Intellectual merit: A deep understanding of particle-surface interactions is crucial to a successful design and optimization of the proposed separation devices. In contrast to the significant activity and advances in developing and refining experimental techniques needed to fabricate nanoscale materials or devices, the framework for understanding transport phenomena at nanometer scales is less developed, particularly in cases with significant geometric confinement as in the case of interest here, in which the channel dimension is comparable to the size of the suspended particles. Therefore, we propose a collaborative effort, combining critical experiments with multiscale modeling and simulations, all aimed at understanding the dominant aspects of particle-surface interactions under flow conditions with geometric confinement.

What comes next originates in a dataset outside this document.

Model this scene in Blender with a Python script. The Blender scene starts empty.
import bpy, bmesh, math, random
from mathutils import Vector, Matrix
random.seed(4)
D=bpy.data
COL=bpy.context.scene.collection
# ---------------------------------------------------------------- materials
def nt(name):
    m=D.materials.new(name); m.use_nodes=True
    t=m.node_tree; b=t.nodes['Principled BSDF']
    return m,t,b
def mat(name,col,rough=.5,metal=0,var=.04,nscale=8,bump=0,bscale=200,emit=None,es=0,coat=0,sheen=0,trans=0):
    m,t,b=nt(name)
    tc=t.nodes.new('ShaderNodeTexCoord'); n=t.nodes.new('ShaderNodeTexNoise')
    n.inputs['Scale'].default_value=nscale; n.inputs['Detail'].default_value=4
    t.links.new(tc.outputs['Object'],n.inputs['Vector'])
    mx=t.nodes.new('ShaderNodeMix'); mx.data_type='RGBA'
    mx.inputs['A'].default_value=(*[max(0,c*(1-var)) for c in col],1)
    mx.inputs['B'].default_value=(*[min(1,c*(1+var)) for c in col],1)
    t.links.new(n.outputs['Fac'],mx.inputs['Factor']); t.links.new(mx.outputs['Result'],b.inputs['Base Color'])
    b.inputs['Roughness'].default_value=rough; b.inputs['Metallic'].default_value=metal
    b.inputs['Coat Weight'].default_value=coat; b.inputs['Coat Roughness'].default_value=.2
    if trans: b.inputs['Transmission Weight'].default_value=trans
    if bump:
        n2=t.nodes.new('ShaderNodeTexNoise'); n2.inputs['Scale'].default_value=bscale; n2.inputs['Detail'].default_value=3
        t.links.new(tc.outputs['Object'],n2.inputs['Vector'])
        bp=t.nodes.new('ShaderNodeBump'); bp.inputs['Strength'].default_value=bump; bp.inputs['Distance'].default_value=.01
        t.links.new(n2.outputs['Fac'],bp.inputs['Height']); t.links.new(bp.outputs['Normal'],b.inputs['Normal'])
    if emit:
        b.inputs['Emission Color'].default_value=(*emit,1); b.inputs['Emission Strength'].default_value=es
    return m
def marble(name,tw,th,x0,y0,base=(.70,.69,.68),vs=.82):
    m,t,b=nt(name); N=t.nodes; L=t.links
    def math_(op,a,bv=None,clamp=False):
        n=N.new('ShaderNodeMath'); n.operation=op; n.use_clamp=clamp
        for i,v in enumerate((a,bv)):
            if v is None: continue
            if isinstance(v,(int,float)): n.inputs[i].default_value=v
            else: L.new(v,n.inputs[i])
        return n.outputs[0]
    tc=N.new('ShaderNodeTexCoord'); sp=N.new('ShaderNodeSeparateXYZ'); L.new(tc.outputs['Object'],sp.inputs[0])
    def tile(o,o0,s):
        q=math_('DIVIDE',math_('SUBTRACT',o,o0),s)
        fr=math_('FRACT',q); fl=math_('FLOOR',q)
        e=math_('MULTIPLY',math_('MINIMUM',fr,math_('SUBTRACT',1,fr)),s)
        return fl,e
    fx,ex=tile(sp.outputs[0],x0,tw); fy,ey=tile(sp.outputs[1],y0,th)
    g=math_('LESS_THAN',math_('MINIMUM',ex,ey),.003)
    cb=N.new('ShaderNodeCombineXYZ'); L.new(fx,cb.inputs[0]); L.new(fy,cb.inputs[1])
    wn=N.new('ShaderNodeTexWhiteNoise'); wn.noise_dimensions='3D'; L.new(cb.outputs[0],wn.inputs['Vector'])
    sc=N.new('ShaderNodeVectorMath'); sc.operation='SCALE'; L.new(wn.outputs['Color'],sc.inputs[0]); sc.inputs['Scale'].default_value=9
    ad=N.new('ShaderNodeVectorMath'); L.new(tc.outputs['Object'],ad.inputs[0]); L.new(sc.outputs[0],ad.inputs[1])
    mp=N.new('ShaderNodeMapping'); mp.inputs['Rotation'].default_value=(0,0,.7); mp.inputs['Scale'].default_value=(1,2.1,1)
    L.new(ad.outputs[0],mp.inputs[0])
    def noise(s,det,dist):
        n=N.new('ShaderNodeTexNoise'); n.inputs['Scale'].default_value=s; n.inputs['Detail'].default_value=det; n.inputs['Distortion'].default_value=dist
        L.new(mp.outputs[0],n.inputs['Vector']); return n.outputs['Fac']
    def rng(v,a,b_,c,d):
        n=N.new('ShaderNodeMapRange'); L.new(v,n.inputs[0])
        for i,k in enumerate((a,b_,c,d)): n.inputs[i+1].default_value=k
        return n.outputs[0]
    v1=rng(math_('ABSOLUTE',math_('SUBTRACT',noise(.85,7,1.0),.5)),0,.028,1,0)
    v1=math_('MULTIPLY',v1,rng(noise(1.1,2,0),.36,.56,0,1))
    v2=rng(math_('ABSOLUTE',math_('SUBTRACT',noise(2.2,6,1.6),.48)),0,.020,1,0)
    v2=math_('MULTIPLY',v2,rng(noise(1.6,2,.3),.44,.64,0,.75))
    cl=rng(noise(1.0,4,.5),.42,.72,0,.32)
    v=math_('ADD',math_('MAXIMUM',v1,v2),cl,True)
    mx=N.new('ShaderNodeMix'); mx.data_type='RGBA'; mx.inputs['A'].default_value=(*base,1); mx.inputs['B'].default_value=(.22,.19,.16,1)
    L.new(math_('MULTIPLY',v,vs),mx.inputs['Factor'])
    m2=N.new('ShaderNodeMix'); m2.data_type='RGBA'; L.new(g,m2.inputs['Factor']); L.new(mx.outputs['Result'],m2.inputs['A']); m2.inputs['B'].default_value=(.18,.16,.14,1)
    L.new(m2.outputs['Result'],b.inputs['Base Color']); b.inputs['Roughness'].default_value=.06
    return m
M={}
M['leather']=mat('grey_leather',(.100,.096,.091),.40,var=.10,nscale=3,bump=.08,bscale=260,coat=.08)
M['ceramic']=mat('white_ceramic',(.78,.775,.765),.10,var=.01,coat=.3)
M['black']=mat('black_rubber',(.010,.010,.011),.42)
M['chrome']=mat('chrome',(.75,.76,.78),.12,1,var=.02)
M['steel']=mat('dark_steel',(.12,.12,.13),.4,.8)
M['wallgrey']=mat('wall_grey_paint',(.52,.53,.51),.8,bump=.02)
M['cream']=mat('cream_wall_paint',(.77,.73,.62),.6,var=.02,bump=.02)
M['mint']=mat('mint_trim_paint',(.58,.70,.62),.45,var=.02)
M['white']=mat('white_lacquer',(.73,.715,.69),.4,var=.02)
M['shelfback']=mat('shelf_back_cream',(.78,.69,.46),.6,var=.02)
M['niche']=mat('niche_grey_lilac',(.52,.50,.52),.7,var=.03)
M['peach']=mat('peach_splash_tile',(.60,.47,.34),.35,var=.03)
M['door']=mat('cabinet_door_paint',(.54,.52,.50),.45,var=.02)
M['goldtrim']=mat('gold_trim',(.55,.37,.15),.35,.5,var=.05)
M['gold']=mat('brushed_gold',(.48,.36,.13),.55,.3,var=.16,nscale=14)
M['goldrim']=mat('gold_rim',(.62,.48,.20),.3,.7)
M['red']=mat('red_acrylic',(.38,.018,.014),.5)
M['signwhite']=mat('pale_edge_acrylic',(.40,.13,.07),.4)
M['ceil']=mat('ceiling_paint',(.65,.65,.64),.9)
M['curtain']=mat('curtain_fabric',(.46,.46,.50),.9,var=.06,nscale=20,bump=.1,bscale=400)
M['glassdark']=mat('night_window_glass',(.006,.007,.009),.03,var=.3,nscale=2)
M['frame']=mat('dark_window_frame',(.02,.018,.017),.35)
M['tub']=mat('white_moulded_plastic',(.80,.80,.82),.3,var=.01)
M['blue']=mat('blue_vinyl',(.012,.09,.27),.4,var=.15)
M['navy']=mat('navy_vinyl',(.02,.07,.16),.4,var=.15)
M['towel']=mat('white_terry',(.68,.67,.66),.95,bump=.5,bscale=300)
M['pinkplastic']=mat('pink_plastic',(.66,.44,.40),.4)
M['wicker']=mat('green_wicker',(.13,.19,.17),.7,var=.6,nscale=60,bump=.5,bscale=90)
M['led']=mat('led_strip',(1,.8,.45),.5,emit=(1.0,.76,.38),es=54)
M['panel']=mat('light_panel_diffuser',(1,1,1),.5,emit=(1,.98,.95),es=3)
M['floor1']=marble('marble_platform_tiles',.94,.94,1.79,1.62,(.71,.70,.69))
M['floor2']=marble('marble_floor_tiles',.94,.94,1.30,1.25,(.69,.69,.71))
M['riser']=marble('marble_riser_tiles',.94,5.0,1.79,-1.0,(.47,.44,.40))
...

Broader Impact. Scientific aspects: Brownian excursions of particles hamper applications in which one wants to address specific particles at specific positions within a fluidic device. The focusing scheme investigated in this work could be used to overcome those complications, and could be widely exploited in lab-on-a-chip devices. In this context, the potential extensions of this work are broad, given the high activity in the field of particle manipulation in fluidic devices, and in the field of active control of surface properties.
Broader Impact. Education and Outreach aspects: The fundamental issues resulting from particle-surface interactions in our project, as well as the potential impact of harnessing molecular phenomena for technological applications, will be incorporated in modules designed for undergraduate and graduate level courses in "Molecular simulations" and "Interfacial Phenomena in Nanomaterials", which are currently part of IGERT programs in the participating institutions. These modules will provide the students with a clear example of the need for multidisciplinary teams in order to understand complex problems in nanoscale science and to be able to address challenging issues in nanotechnology. In addition, the present project will provide hands-on experience to undergraduate and high school students drawn from the different outreach and educational programs available at both institutions.
The students will be part of a diverse team of researchers and, as a result, will be better prepared for the increasingly interdisciplinary field of biomolecular and chemical engineering. The students will present their results in conferences and workshops and will be responsible for maintaining a research webpage that will present the results in a timely manner and for the general public.